Ketika ABS-SBK hanya jadi hiasan saja, dampaknya generasi Minangkabau terancam kehilangan jadi diri budaya mereka. Jati diri budaya adalah keunikan atau ciri khas cara hidup sekelompok orang atau suatu etnik/suku kaum atau bangsa. Suatu kaum atau bangsa akan menjadi besar jika nilai-nilai adat/budaya berakar kuat dalam kehidupan masyarakatnya (Setiowati 2019). Jati diri budaya adalah tameng dalam upaya mempertahankan keberadaan suatu suku kaum atau bangsa, agar tidak mudah dipengaruhi oleh berbagai macam corak budaya atau ideologi yang datang menyerang dari luar, inilah wujud dari perang budaya.
Bukti-bukti Kelunturan Jati Diri Minangkabau
Hasil pengamatan dan penelitian menunjukkan bahwa dua unsur utama dalam falsafah ABS-SBK, yaitu adat dan agama, kini keduanya sedang mengalami proses ketergerusan. Dari kedua unsur tersebut, terdapat beberapa bukti bahwa hari ini orang Minangkabau sedang mengalami kelunturan jati diri budayanya, antara lain:
Dari Perspektif Adat Budaya. Pertama, Bahasa Minangkabau mulai ditinggalkan: Salah satu gejala paling nyata dari kerusakan atau krisis identitas (jati diri) ini adalah lunturnya penggunaan bahasa Minangkabau dalam rumah tangga akibat pengaruh modernisasi. Generasi para orang tua kelahiran sekitar 70-an dan 80-an ke atas lebih memilih berbahasa Indonesia dengan anak-anak mereka ketimbang berbahasa Minangkabau. Sebenarnya sudah dimulai sejak orang tua kelahiran 60an, tetapi semakin menjadi-jadi di zaman ibu bapa kelahirah 80an ke atas. Alasannya, bahasa Indonesia dianggap lebih modern dan netral. Sedangkan di satu sisi, Sapir (1921) mengatakan “Language is a guide to social reality”. Artinya, bahasa itu adalah kendaraan utama budaya, atau tuntunan untuk memahami realitas sosial.

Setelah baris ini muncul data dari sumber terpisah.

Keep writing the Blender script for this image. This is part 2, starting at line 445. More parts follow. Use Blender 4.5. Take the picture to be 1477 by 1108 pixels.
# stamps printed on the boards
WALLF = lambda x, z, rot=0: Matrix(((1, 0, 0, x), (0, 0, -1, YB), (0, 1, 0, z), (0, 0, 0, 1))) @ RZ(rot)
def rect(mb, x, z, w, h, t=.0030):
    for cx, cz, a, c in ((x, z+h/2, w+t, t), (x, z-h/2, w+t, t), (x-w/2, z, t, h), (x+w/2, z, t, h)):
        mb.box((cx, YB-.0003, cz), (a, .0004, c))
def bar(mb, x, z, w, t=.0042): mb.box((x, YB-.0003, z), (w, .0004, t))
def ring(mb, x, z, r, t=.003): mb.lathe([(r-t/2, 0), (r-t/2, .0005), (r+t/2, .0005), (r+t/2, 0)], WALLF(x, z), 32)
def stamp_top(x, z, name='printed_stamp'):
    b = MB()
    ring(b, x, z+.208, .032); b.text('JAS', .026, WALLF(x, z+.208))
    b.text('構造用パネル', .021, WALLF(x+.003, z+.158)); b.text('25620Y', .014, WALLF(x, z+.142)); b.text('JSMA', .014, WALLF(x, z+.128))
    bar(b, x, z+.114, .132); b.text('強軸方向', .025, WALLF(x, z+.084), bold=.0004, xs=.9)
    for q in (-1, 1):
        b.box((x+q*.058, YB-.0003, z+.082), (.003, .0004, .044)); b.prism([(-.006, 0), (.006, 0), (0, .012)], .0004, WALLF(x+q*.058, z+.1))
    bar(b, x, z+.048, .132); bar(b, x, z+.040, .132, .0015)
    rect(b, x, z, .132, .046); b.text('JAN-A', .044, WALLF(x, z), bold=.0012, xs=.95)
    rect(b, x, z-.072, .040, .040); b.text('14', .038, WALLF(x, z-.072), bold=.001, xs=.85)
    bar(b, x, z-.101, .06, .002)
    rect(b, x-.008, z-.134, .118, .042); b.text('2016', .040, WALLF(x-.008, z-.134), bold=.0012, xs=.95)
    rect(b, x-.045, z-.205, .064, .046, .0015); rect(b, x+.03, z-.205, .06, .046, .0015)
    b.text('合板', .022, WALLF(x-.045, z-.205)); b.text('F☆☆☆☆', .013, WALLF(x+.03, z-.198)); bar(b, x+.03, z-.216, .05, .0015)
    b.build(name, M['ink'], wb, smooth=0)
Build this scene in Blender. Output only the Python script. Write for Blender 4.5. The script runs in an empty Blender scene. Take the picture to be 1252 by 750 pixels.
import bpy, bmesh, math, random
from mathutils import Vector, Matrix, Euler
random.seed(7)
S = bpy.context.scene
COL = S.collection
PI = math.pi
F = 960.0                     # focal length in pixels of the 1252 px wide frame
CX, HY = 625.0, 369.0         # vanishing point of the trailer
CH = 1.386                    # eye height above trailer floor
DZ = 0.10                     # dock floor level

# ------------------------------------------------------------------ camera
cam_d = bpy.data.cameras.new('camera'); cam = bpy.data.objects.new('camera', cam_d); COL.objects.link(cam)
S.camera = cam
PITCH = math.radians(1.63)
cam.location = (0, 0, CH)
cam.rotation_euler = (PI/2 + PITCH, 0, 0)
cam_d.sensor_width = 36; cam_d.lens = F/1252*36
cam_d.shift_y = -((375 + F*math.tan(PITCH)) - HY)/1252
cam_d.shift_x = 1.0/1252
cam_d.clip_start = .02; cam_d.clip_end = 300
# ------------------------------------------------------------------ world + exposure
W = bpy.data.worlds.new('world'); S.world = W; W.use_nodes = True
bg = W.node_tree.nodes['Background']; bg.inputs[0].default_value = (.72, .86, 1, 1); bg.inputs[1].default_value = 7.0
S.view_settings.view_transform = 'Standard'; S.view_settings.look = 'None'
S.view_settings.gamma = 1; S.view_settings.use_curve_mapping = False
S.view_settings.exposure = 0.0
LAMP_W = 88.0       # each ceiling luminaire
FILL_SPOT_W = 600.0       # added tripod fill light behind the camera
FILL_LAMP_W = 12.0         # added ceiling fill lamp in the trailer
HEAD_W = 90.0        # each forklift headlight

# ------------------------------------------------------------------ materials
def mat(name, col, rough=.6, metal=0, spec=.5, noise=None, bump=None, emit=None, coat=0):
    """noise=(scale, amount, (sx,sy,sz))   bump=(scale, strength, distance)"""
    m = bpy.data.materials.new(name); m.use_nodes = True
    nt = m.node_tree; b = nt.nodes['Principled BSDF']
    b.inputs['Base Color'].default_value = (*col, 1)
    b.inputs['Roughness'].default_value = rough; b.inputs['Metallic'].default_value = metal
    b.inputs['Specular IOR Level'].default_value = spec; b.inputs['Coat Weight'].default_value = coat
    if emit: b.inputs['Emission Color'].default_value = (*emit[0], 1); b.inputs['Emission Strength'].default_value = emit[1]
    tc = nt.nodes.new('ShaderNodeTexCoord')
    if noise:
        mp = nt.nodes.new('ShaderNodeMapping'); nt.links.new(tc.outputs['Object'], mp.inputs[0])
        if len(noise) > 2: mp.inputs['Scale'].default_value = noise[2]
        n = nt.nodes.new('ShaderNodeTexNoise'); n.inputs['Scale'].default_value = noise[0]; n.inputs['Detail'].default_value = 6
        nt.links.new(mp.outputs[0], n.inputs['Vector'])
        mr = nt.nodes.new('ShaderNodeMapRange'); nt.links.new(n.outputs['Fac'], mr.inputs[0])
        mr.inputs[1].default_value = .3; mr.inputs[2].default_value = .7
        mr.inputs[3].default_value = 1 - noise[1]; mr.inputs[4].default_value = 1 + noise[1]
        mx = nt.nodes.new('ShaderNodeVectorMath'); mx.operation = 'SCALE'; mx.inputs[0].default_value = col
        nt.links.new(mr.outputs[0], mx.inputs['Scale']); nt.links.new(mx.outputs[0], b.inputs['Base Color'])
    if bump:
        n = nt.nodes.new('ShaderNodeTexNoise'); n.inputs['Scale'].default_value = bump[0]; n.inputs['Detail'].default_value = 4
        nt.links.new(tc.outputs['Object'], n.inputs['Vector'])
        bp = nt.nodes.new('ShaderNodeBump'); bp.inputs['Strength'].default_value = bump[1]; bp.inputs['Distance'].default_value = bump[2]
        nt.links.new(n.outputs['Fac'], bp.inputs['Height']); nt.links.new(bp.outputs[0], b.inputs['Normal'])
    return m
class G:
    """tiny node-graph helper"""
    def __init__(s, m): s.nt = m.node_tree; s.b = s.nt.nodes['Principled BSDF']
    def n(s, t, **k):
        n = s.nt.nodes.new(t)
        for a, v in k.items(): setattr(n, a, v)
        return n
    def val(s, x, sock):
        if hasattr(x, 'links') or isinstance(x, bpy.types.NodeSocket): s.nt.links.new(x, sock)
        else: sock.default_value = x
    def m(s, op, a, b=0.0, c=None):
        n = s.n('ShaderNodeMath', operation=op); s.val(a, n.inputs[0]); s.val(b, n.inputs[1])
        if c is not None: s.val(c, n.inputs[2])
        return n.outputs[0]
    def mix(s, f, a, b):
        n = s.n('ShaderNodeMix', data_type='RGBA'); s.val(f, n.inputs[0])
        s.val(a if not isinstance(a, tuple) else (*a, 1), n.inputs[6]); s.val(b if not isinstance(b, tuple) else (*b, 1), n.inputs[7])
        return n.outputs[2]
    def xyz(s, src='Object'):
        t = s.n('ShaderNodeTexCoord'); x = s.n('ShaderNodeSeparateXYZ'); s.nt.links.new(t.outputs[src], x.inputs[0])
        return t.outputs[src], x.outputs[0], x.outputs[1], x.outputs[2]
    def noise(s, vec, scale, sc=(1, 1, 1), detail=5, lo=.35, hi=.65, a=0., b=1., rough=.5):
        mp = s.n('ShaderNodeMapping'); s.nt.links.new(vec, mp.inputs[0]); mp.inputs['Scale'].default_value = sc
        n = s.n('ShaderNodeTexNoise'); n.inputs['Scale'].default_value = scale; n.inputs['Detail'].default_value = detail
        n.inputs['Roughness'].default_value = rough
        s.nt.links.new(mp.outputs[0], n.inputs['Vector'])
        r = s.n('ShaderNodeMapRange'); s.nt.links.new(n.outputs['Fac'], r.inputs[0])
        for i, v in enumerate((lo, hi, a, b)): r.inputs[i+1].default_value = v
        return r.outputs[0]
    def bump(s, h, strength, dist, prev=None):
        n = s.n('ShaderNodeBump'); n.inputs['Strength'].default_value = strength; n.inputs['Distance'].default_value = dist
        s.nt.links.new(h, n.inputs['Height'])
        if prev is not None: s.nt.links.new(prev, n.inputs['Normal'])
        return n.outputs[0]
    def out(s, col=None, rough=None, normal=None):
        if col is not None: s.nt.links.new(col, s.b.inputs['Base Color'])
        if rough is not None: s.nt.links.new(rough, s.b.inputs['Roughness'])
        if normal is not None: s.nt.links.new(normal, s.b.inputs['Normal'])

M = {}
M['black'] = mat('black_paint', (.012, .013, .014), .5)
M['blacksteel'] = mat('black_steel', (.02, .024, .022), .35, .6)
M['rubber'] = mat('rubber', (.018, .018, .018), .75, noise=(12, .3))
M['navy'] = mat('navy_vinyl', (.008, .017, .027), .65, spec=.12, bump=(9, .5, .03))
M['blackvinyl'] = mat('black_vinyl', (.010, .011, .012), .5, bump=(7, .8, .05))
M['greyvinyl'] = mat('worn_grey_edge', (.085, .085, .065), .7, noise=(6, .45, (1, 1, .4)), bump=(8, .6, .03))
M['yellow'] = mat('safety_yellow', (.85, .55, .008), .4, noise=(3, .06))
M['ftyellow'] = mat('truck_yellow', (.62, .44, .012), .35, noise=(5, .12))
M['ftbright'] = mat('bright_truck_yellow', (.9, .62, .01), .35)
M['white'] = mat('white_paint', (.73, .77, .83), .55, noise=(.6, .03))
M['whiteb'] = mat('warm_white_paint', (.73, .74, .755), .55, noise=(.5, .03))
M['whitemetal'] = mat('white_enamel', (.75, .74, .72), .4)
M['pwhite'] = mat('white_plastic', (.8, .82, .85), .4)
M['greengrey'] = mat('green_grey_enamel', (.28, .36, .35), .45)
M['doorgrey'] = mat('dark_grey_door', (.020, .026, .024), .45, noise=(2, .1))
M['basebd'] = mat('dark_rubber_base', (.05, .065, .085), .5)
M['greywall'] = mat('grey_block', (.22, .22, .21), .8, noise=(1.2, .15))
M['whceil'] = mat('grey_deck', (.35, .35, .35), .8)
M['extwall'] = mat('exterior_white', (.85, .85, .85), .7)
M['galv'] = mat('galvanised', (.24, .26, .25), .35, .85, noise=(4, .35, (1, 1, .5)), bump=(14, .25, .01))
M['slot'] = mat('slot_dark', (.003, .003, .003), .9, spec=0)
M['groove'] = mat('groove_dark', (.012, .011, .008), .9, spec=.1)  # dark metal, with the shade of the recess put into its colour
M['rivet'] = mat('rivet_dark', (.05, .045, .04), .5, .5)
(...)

Kedua, upacara adat dan nilai-nilai luhur mulai kehilangan makna: Perkawinan adat, batagak pangulu, dan alek nagari makin jarang dilakukan secara utuh sesuai amanat warisan. Artinya, ketidak-fahaman karena minimnya pengetahuan adat, membuat pelaksanaannya terkadang hanya menjadi seremoni tanpa pemaknaan adat yang sesungguhnya. Selain itu, hari ini kebanyakan para penghulu dan ninik mamak hanya ingin menyandang gelar supaya dipanggil “datuk” sebagai titel, tanpa tahu makna, fungsi dan perannya sebagai mamak atau kepala kaum. Sementara itu, anak-anak muda banyak yang tidak lagi mengenal struktur kekerabatan matrilineal, sistem suku, dan fungsi mamak dan penghulu adat. Bahkan ada yang tak kenal suku dan datuknya.
Ketiga, Pudarnya kepemimpinan adat: Hari ini posisi ninik mamak di banyak nagari melemah, kadang hanya sebagai formalitas saja. Fungsi mereka sebagai penuntun adat mulai tergantikan oleh tokoh politik atau pemuka agama. Lemahnya proses pewarisan atau regenerasi yang terdidik secara adat, dan menurunnya penghormatan terhadap pemangku adat berdampak pada berkurangnya otoritas adat dan peran ninik mamak dalam menyelesaikan berbagai konflik sosial. Hukum adat yang lebih mengedepankan unsur musyawarah mufakat mulai terlupakan, masyarakat cenderung berpikir untuk menempuh jalur hukum resmi dan umum, seperti pidana atau perdata.
Selanjutnya, nagari sebagai basis budaya digantikan oleh sistem administratif: Setelah Minangkabau kehilangan pemerintahan Nagari dan berganti dengan pemerintahan Desa pada tahun 1979, maka sejak era reformasi 1999, sistem pemerintahan Nagari dihidupkan kembali, namun sering kali hanya sebagai struktur birokrasi layaknya pemerintahan Desa saja. Nilai-nilai sosial budaya yang dulu hidup dalam tatanan Nagari, hari ini tidak lagi menjadi prioritas.